Many alien worlds might not be planets. Image courtesy of NASA/JPL-Caltech.
Joel Kontinen
Almost 55 per cent of hot Jupiters might not exist, researchers reported in the Extreme Solar Systems III conference in Hawaii earlier this week.
The announcement is not guesswork, but is based on a 5-year study of alien worlds discovered by The Kepler mission. A brief article in Science says:
“Kepler identifies exoplanets by staring at a large number of stars for extended periods and waiting for their brightness to dip periodically when a planet passes in front of them. But these dips can be caused by a number of effects so need to be confirmed by other methods.”
The article goes on to explain the method used in the current study:
“A team using the SOPHIE spectrograph on a 1.93-meter telescope at the Haute-Provence Observatory in France spent 5 years studying 129 of Kepler’s bigger candidates using a different method: looking for the slight movement of a star as a planet’s gravity tugs it around.”

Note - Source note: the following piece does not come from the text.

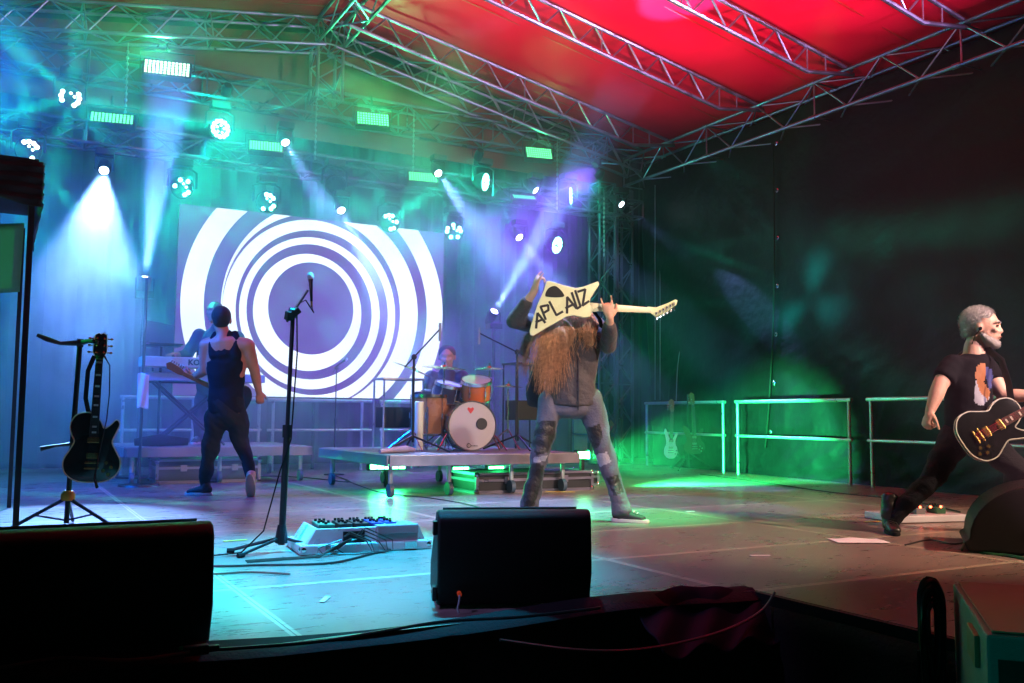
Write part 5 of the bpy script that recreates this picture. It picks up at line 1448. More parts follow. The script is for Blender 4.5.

While exoplanets do not respect planet-formation theories, the result was probably at least somewhat unexpected: 55 per cent of the “planets” might actually be stars orbiting another star.
In any case, this discovery shows that our solar system seems to be very special, fine-tuned for life. In contrast, exoplanets tend to be weird.
Source:
Clery, Daniel. 2015. More than half of purported giant alien worlds may not exist. ScienceShot (2 December).